CO-965
Bulcão, Athos. [Carta, 1946],
Rio de Janeiro, RJ [para]
Candido Portinari; Maria Portinari, [Paris]. [manuscrito]
Prezados amigos Portinari e D. Maria:
Nem vale a pena insistir no quanto estou em falta com vocês, mas creiam que vontade de mandar notícias não é o motivo pelo qual não escrevo mais. É que não há mesmo muito assunto que possa interessar. O ambiente aqui tem piorado muito. No Campo das artes plásticas, então, o racionamento é quase absoluto. Houve uma exposição de grande sucesso que foi a de Lula Cardoso Ayres, simplesmente ruim. A crítica elogiou-o muito , pela “novidade dos temas” e outras bobagens. Era fácil analisar a qualidade da pintura dele pelos retratos de pretos e caboclos que expôs.
Há agora uma exposição uruguaia, com vários acadêmicos, Barradas e Figari. Este último é melhor, mas excessivamente ingênuo para a vida política (de deputado, jornalista e advogado) que exerceu até os 57 anos, quando foi para a Europa. Creio que seja mais interessante que Cícero Dias, caso, de certo modo, parecido com o dele. Há ainda uma exposição do irmão gêmeo do Marcier, que se chama André [ilegível]; é surrealista e expressionista. Acredito que foi a melhor exposição que temos visto ultimamente.
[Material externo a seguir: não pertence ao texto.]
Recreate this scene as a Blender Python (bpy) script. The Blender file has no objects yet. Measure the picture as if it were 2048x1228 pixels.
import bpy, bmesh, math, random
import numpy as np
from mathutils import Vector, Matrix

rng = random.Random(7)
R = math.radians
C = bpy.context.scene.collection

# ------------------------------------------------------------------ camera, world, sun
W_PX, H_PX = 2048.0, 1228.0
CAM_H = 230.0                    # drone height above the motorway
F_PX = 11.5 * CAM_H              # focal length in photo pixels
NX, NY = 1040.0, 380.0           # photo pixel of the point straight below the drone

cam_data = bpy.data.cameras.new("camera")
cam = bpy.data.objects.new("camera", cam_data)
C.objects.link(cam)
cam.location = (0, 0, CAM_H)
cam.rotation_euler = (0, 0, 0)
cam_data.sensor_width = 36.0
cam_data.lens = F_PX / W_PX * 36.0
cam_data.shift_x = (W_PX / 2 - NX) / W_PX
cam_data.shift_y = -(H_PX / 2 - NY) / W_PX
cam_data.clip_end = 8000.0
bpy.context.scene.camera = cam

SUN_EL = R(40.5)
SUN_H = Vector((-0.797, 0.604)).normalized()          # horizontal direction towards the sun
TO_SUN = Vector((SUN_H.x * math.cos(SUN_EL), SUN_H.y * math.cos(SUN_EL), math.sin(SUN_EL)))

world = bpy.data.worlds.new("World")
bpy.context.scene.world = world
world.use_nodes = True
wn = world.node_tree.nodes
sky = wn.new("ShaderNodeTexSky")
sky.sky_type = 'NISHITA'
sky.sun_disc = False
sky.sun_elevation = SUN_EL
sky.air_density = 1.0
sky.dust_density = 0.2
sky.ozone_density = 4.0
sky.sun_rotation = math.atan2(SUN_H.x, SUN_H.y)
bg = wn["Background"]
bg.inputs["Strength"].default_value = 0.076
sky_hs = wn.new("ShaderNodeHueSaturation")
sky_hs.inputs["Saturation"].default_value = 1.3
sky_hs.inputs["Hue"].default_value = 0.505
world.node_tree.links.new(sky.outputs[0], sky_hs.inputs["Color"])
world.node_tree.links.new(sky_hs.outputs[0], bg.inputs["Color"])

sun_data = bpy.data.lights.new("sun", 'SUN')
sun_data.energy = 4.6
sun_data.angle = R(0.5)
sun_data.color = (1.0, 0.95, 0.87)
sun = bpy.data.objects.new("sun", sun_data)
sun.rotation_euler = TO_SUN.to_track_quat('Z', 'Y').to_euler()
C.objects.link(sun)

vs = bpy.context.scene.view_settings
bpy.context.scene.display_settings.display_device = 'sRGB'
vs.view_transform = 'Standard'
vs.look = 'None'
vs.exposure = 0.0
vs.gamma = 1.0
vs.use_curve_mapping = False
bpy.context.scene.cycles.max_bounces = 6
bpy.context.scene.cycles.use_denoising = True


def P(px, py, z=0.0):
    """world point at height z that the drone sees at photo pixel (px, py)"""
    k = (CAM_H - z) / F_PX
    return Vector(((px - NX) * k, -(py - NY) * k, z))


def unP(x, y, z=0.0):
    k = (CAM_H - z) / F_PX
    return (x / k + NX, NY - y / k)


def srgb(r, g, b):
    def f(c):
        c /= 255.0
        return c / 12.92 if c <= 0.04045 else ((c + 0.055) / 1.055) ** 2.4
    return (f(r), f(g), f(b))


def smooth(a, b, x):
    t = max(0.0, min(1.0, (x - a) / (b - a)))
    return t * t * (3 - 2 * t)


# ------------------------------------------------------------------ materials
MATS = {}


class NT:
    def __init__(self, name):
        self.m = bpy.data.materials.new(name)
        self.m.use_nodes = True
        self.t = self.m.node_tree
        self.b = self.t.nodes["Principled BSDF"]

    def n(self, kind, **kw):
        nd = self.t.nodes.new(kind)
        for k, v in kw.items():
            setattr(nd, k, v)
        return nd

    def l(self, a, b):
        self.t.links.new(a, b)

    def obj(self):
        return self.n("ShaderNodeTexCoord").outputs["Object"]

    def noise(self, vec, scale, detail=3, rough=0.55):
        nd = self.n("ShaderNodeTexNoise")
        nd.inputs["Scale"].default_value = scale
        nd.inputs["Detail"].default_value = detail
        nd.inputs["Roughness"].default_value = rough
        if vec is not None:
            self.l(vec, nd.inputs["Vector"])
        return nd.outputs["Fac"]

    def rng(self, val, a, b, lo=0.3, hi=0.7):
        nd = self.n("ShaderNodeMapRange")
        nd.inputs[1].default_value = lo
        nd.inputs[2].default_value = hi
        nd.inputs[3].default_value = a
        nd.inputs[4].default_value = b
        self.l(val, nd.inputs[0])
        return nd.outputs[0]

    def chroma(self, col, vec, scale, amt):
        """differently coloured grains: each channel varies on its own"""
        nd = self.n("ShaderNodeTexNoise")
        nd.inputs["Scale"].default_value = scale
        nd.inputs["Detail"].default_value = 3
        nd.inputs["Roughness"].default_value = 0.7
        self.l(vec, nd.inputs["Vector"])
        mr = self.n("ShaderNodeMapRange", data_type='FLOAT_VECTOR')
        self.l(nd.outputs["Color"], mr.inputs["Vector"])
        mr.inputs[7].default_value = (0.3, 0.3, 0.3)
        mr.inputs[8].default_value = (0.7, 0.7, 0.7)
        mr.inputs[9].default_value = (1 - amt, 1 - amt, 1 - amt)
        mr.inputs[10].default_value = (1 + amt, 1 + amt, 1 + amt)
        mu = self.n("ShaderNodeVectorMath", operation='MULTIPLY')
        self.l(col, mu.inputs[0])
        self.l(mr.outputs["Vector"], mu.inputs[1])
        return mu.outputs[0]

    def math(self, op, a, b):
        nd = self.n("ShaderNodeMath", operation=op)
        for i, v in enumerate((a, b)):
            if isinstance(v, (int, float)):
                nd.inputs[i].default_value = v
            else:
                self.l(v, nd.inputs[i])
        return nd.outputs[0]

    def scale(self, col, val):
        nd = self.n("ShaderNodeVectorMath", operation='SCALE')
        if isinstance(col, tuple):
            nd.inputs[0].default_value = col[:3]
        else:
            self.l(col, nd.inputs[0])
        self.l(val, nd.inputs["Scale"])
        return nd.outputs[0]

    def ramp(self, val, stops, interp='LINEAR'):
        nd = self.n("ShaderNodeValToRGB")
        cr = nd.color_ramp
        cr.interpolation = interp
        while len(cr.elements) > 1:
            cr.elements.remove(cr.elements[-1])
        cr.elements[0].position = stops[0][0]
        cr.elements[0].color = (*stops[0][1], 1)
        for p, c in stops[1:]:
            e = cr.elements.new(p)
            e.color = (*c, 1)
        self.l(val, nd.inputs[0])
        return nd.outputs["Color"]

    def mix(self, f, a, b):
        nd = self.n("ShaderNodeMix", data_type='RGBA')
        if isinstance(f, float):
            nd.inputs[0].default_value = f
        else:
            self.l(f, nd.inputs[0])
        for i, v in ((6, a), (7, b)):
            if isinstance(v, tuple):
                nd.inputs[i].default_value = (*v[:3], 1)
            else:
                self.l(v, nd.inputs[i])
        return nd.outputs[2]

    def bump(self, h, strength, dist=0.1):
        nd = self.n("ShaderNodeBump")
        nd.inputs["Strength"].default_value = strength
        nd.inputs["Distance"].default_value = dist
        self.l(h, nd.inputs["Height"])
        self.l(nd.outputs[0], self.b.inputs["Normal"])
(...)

Iara fez um sucesso incrível. Acho que executaram bem sos seus projetos; a coreografia é muito bonita, principalmente no quadro final dos “Retirantes”, em que conseguiram, muito bem, mostrar a calamidade da seca; os artistas foram chamados à cena mais de 10 vezes. Melhor do que eu poderão falar os críticos americanos, onde o “ballet” vai estrear em outubro. Procurarei obter notícias e lhes remeterei. Trata-se em dúvida de um “ballet” de 1ª qualidade.
A luta pela bolsa está feroz, mas devia ter-se decidido ontem, embora o resultado só possa ser dado daqui a alguns dias. Estou com muita esperança, pois a sua carta é a que pesa mais e creio que não deu outra melhor a ninguém. Escreverei breve.
Estive ontem com o Loy, e prometi procurá-lo. Já estou morando com a minha irmano endereço citado.
Muitos abraços saudosos do amigo que muito os estima.